=== Data excerpt ===
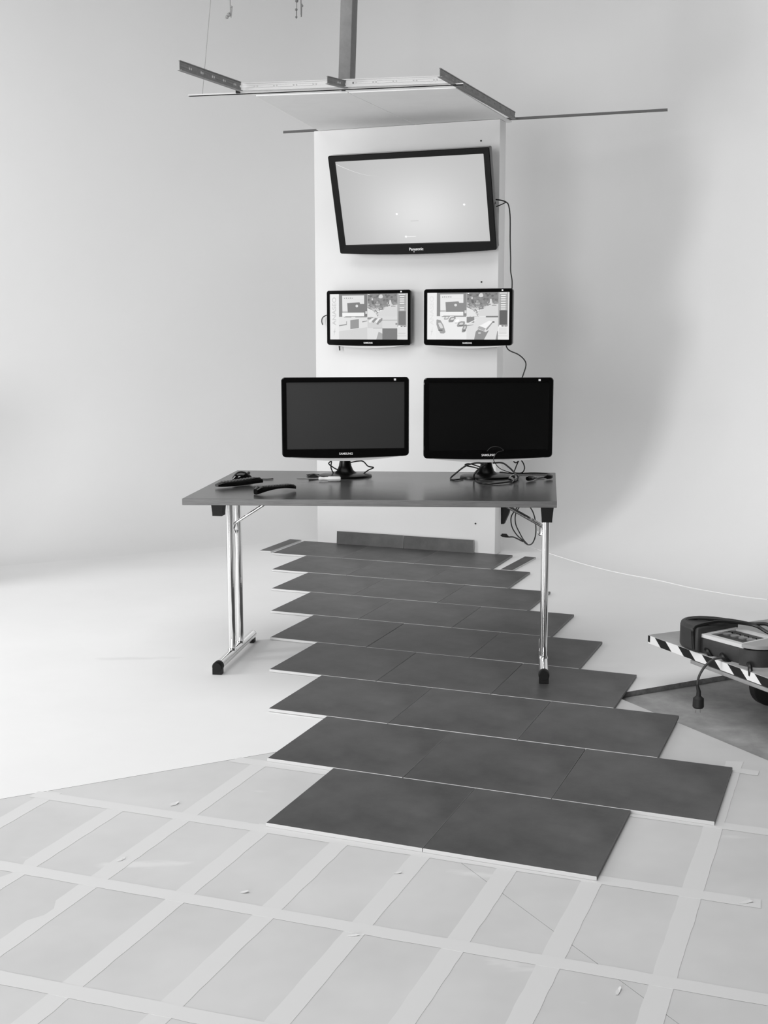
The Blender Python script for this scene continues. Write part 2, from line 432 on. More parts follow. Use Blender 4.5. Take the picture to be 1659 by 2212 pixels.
# ================================================================== MONITORS
def paint(bm_list): pass
class Pic:
    """a flat lit picture made of stacked polygons, coordinates 0..1 right and down"""
    def __init__(s, w_, h_): s.w, s.h, s.p = w_, h_, []
    def poly(s, pts, g): s.p.append((pts, g))
    def rect(s, x0, y0, x1, y1, g): s.poly([(x0, y0), (x1, y0), (x1, y1), (x0, y1)], g)
    def blob(s, x, y, rx, ry, g, rnd, k=7):
        s.poly([(x + rx * rnd.uniform(.6, 1.1) * math.cos(2 * math.pi * i / k), y + ry * rnd.uniform(.6, 1.1) * math.sin(2 * math.pi * i / k)) for i in range(k)], g)
    def build(s, parent, x0, z1, y0, label=None):
        bm = bmesh.new(); lay = bm.loops.layers.float_color.new('picture')
        for i, (pts, g) in enumerate(s.p):
            if len(pts) > 4:
                c = (sum(p[0] for p in pts) / len(pts), sum(p[1] for p in pts) / len(pts))
            vs = [bm.verts.new((x0 + min(max(x, 0), 1) * s.w, y0 - 0.0000035 * i, z1 - min(max(y, 0), 1) * s.h)) for x, y in pts]
            try: f = bm.faces.new(vs)
            except ValueError: continue
            f.normal_update()
            if f.normal.y > 0: f.normal_flip()
            gg = g if isinstance(g, (list, tuple)) else [g] * len(pts)
            co = {vs[j]: lin(gg[j]) for j in range(len(vs))}
            for l in f.loops: L = co[l.vert]; l[lay] = (L, L, L, 1)
        return obj('screen_picture', bm, 'picture', parent, smooth='keep', label=label)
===
Exercise prompt
From the listing above, copy every line that holds the string "picture".

Complete output
The Blender Python script for this scene continues. Write part 2, from line 432 on. More parts follow. Use Blender 4.5. Take the picture to be 1659 by 2212 pixels.
    """a flat lit picture made of stacked polygons, coordinates 0..1 right and down"""
        bm = bmesh.new(); lay = bm.loops.layers.float_color.new('picture')
        return obj('screen_picture', bm, 'picture', parent, smooth='keep', label=label)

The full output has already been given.